**PROBLEM DETAILS:**
Write out all the lines again, precisely as they stand, but without the images.
----
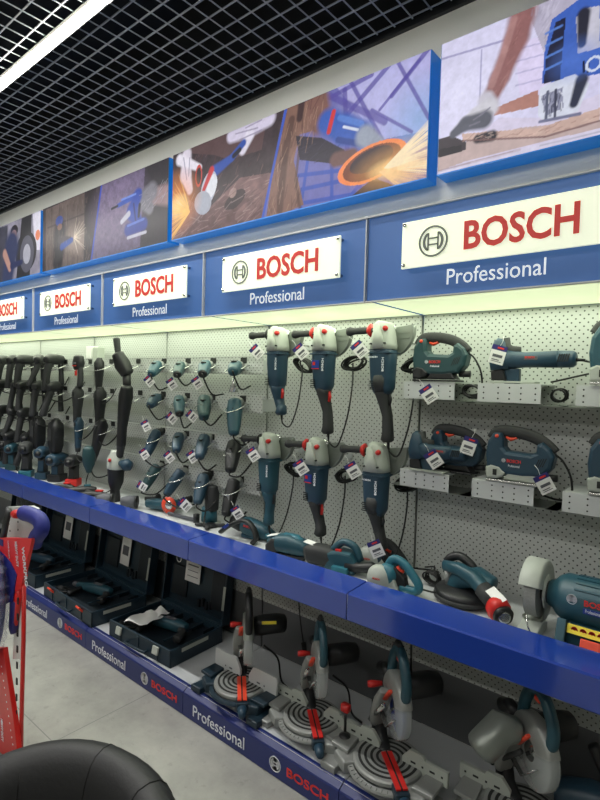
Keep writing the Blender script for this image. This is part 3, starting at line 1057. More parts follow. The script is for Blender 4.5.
# ================================================================== LARGE ANGLE GRINDERS
def big_grinder(px, py, v, label, cordend):
    t = thing('large_angle_grinder', label, 'angle grinder', atY(px, py, 2.09), group='large angle grinders hung handle down')
    m = MB()
    m.sweep([(.004, 0, .068), (.002, 0, .06), (0, 0, .035), (0, 0, 0), (0, 0, -.035), (0, 0, -.06)],
            [(.028, .028), (.038, .036), (.047, .045), (.053, .052), (.058, .055), (.06, .056)], n=20, up=(0, 1, 0), pw=2.7)
    m.sweep([(-.012, -.052, .052), (.0, -.055, -.01), (.006, -.058, -.055)], [(.014, .008), (.028, .012), (.034, .01)], n=12, up=(0, 1, 0))
    gh = m.build('gear_head', 'alu_paint', t)
    m = MB(); m.sweep([(.028, -.036, .032), (.036, -.056, .032)], [(.0125, .0125), (.011, .011)], n=14); m.build('spindle_button', 'red', t)
    for sx, sz in ((-.034, -.036), (.036, -.034), (-.008, -.02), (-.026, .02)):
        m = MB(); m.cyl((sx, -.048, sz), (sx, -.0605, sz), .0042, n=10); m.build('screw', 'black', gh)
    col = ('navy', 'navy', 'navy', 'teal', 'navy', 'navy')[v]
    wide = (.0, .003, .008, .002, .006, .008)[v]
    end = (-.33, -.40, -.41, -.36, -.35, -.35)[v]
    m = MB()
    m.sweep([(0, 0, -.058), (0, 0, -.07), (0, 0, -.13), (.002, 0, -.19), (.004, 0, -.235), (.004, 0, -.262)],
            [(.055, .052), (.053 + wide, .052), (.05 + wide, .05), (.047 + wide, .047), (.044 + wide, .044), (.03 + wide, .034)], n=20, up=(0, 1, 0), pw=3.0)
    m.box((.0, 0, -.076), (.114 + wide, .107, .006), ch=.002)
    hs = m.build('motor_housing', col, t)
    m = MB()
    for k in range(5):
        m.box((-.030 + .0, -.046, -.205 - .009 * k), (.026, .006, .004))
    m.build('vent_slots', 'slot', hs)
    m = MB()
    hm = 'grip' if v in (1, 2, 4, 5) else col
    sw = .012 if v != 3 else -.008
    m.sweep([(.004, 0, -.235), (.008, .0, -.27), (.014, .004, -.31), (.016 + sw, .006, -.36), (.018 + sw * 1.4, .004, end - .03), (.018 + sw * 1.4, 0, end - .06), (.018 + sw * 1.4, 0, end - .07)],
            [(.04 + wide, .042), (.032, .036), (.024, .03), (.021, .027), (.023, .03), (.028, .032), (.018, .022)], n=16, up=(0, 1, 0), pw=2.6)
    m.build('rear_handle', hm, t)
    if v in (2, 5):
        m = MB(); m.sweep([(.002, -.03, -.17), (.004, -.036, -.21), (.006, -.03, -.25)], [(.034, .016), (.03, .018), (.026, .014)], n=12, up=(0, 1, 0), pw=3)
        m.build('grip_shell', 'grip', hs)
    m = MB(); m.sweep([(.034, -.0, -.262), (.042, -.0, -.285), (.036, 0, -.31)], [(.007, .012)] * 3, n=8)
    m.build('trigger', 'red' if v in (1, 4, 0) else 'black', t)
    hx = .022 + sw * 1.4
    m = MB(); m.sweep([(hx, 0, end - .06), (hx + .004, 0, end - .095)], [(.008, .008), (.005, .005)], n=10)
    ce = cordend
    cable(m, [(hx + .002, 0, end - .08), (hx + .012, -.0, end - .115), (hx + .045, .02, end - .125), (.5 * (hx + ce[0]) + .045, .05, (end - .1) * .72 + .28 * ce[1]), (ce[0] + .02, .08, ce[1] * .55 + end * .42), (ce[0], .11, ce[1])], .0042)
    # coil against the panel
    rr = random.Random(v)
    for k in range(7):
        a0 = rr.random() * 2
        A, B = .052 + .014 * rr.random(), .018 + .018 * rr.random()
        tl = R((-30, 10, 20, -20, 8, 10)[v] + 12 * rr.random())
        pts = []
        for j in range(18):
            a = 2 * PI * j / 18 + a0
            x_, z_ = A * math.cos(a), B * math.sin(a)
            pts.append((ce[0] + x_ * math.cos(tl) - z_ * math.sin(tl), .10 + .008 * k, ce[1] + x_ * math.sin(tl) + z_ * math.cos(tl)))
        m.sweep(pts, .0048, n=6, closed=True)
    m.build('power_cord', 'cord', t)
    # side handle on the left
    m = MB()
    m.sweep([(-.056, 0, .03), (-.08, -.004, .03), (-.1, -.008, .03), (-.15, -.016, .028), (-.172, -.02, .027), (-.186, -.022, .027)],
            [(.012, .012), (.014, .014), (.017, .017), (.016, .016), (.022, .022), (.019, .019)], n=16)
    m.build('side_handle', 'grip', t)
    m = MB(); m.sweep([(-.064, 0, .03), (-.07, -.001, .03), (-.082, -.002, .03)], [(.03, .03), (.032, .032), (.022, .022)], n=20)
    m.build('handle_flange', 'red' if v in (1, 2, 4, 5) else 'black', t)
    # wheel guard behind, showing on the right
    m = MB()
    R0 = .125
    out = [(R0 * math.cos(R(a)), .035 + R0 * math.sin(R(a))) for a in range(-98, 12, 6)] + [(0.03, .045), (0, -.02)]
    m.prism(out, .055, .058)
    rim = [Vector((R0 * math.cos(R(a)), .055, .035 + R0 * math.sin(R(a)))) for a in range(-98, 12, 5)]
    m.sweep(rim, [(.003, .014)] * len(rim), n=8, up=(0, 1, 0), pw=4)
    for zz in (-.005, .02):
        m.box((.072, .053, zz), (.05, .003, .004))
    m.build('wheel_guard', 'guard', t)
    m = MB(); m.lathe([(0, 0), (.03, 0), (.03, .012), (.012, .016), (.012, .03), (0, .03)], c=(0, .055, .03), axis='y'); m.build('spindle', 'steel', t)
    letters('brand_lettering', 'BOSCH', 'print_white', hs, (.036, -.0475 - wide * .9, -.16), (R(90), R(-90), 0), width=.062, height=.011, bold=.02)
    if v in (1, 4):
        m = MB(); m.box((-.012, -.053, -.128), (.046, .002, .04), ch=.001); m.build('data_plate', 'blade', hs)
        m = MB(); m.box((-.012, -.054, -.149), (.046, .002, .004)); m.box((-.02, -.0545, -.124), (.016, .001, .016)); m.build('plate_stripe', 'red', hs)
    if v in (2, 5):
        letters('plate_lettering', 'BOSCH', 'print_white', hs, (-.04, -.0595, -.1), (R(90), 0, 0), width=.045, height=.008, bold=.02)
    # peg under the head
    return t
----
**PROBLEM SOLUTION:**
Keep writing the Blender script for this image. This is part 3, starting at line 1057. More parts follow. The script is for Blender 4.5.
# ================================================================== LARGE ANGLE GRINDERS
def big_grinder(px, py, v, label, cordend):
    t = thing('large_angle_grinder', label, 'angle grinder', atY(px, py, 2.09), group='large angle grinders hung handle down')
    m = MB()
    m.sweep([(.004, 0, .068), (.002, 0, .06), (0, 0, .035), (0, 0, 0), (0, 0, -.035), (0, 0, -.06)],
            [(.028, .028), (.038, .036), (.047, .045), (.053, .052), (.058, .055), (.06, .056)], n=20, up=(0, 1, 0), pw=2.7)
    m.sweep([(-.012, -.052, .052), (.0, -.055, -.01), (.006, -.058, -.055)], [(.014, .008), (.028, .012), (.034, .01)], n=12, up=(0, 1, 0))
    gh = m.build('gear_head', 'alu_paint', t)
    m = MB(); m.sweep([(.028, -.036, .032), (.036, -.056, .032)], [(.0125, .0125), (.011, .011)], n=14); m.build('spindle_button', 'red', t)
    for sx, sz in ((-.034, -.036), (.036, -.034), (-.008, -.02), (-.026, .02)):
        m = MB(); m.cyl((sx, -.048, sz), (sx, -.0605, sz), .0042, n=10); m.build('screw', 'black', gh)
    col = ('navy', 'navy', 'navy', 'teal', 'navy', 'navy')[v]
    wide = (.0, .003, .008, .002, .006, .008)[v]
    end = (-.33, -.40, -.41, -.36, -.35, -.35)[v]
    m = MB()
    m.sweep([(0, 0, -.058), (0, 0, -.07), (0, 0, -.13), (.002, 0, -.19), (.004, 0, -.235), (.004, 0, -.262)],
            [(.055, .052), (.053 + wide, .052), (.05 + wide, .05), (.047 + wide, .047), (.044 + wide, .044), (.03 + wide, .034)], n=20, up=(0, 1, 0), pw=3.0)
    m.box((.0, 0, -.076), (.114 + wide, .107, .006), ch=.002)
    hs = m.build('motor_housing', col, t)
    m = MB()
    for k in range(5):
        m.box((-.030 + .0, -.046, -.205 - .009 * k), (.026, .006, .004))
    m.build('vent_slots', 'slot', hs)
    m = MB()
    hm = 'grip' if v in (1, 2, 4, 5) else col
    sw = .012 if v != 3 else -.008
    m.sweep([(.004, 0, -.235), (.008, .0, -.27), (.014, .004, -.31), (.016 + sw, .006, -.36), (.018 + sw * 1.4, .004, end - .03), (.018 + sw * 1.4, 0, end - .06), (.018 + sw * 1.4, 0, end - .07)],
            [(.04 + wide, .042), (.032, .036), (.024, .03), (.021, .027), (.023, .03), (.028, .032), (.018, .022)], n=16, up=(0, 1, 0), pw=2.6)
    m.build('rear_handle', hm, t)
    if v in (2, 5):
        m = MB(); m.sweep([(.002, -.03, -.17), (.004, -.036, -.21), (.006, -.03, -.25)], [(.034, .016), (.03, .018), (.026, .014)], n=12, up=(0, 1, 0), pw=3)
        m.build('grip_shell', 'grip', hs)
    m = MB(); m.sweep([(.034, -.0, -.262), (.042, -.0, -.285), (.036, 0, -.31)], [(.007, .012)] * 3, n=8)
    m.build('trigger', 'red' if v in (1, 4, 0) else 'black', t)
    hx = .022 + sw * 1.4
    m = MB(); m.sweep([(hx, 0, end - .06), (hx + .004, 0, end - .095)], [(.008, .008), (.005, .005)], n=10)
    ce = cordend
    cable(m, [(hx + .002, 0, end - .08), (hx + .012, -.0, end - .115), (hx + .045, .02, end - .125), (.5 * (hx + ce[0]) + .045, .05, (end - .1) * .72 + .28 * ce[1]), (ce[0] + .02, .08, ce[1] * .55 + end * .42), (ce[0], .11, ce[1])], .0042)
    # coil against the panel
    rr = random.Random(v)
    for k in range(7):
        a0 = rr.random() * 2
        A, B = .052 + .014 * rr.random(), .018 + .018 * rr.random()
        tl = R((-30, 10, 20, -20, 8, 10)[v] + 12 * rr.random())
        pts = []
        for j in range(18):
            a = 2 * PI * j / 18 + a0
            x_, z_ = A * math.cos(a), B * math.sin(a)
            pts.append((ce[0] + x_ * math.cos(tl) - z_ * math.sin(tl), .10 + .008 * k, ce[1] + x_ * math.sin(tl) + z_ * math.cos(tl)))
        m.sweep(pts, .0048, n=6, closed=True)
    m.build('power_cord', 'cord', t)
    # side handle on the left
    m = MB()
    m.sweep([(-.056, 0, .03), (-.08, -.004, .03), (-.1, -.008, .03), (-.15, -.016, .028), (-.172, -.02, .027), (-.186, -.022, .027)],
            [(.012, .012), (.014, .014), (.017, .017), (.016, .016), (.022, .022), (.019, .019)], n=16)
    m.build('side_handle', 'grip', t)
    m = MB(); m.sweep([(-.064, 0, .03), (-.07, -.001, .03), (-.082, -.002, .03)], [(.03, .03), (.032, .032), (.022, .022)], n=20)
    m.build('handle_flange', 'red' if v in (1, 2, 4, 5) else 'black', t)
    # wheel guard behind, showing on the right
    m = MB()
    R0 = .125
    out = [(R0 * math.cos(R(a)), .035 + R0 * math.sin(R(a))) for a in range(-98, 12, 6)] + [(0.03, .045), (0, -.02)]
    m.prism(out, .055, .058)
    rim = [Vector((R0 * math.cos(R(a)), .055, .035 + R0 * math.sin(R(a)))) for a in range(-98, 12, 5)]
    m.sweep(rim, [(.003, .014)] * len(rim), n=8, up=(0, 1, 0), pw=4)
    for zz in (-.005, .02):
        m.box((.072, .053, zz), (.05, .003, .004))
    m.build('wheel_guard', 'guard', t)
    m = MB(); m.lathe([(0, 0), (.03, 0), (.03, .012), (.012, .016), (.012, .03), (0, .03)], c=(0, .055, .03), axis='y'); m.build('spindle', 'steel', t)
    letters('brand_lettering', 'BOSCH', 'print_white', hs, (.036, -.0475 - wide * .9, -.16), (R(90), R(-90), 0), width=.062, height=.011, bold=.02)
    if v in (1, 4):
        m = MB(); m.box((-.012, -.053, -.128), (.046, .002, .04), ch=.001); m.build('data_plate', 'blade', hs)
        m = MB(); m.box((-.012, -.054, -.149), (.046, .002, .004)); m.box((-.02, -.0545, -.124), (.016, .001, .016)); m.build('plate_stripe', 'red', hs)
    if v in (2, 5):
        letters('plate_lettering', 'BOSCH', 'print_white', hs, (-.04, -.0595, -.1), (R(90), 0, 0), width=.045, height=.008, bold=.02)
    # peg under the head
    return t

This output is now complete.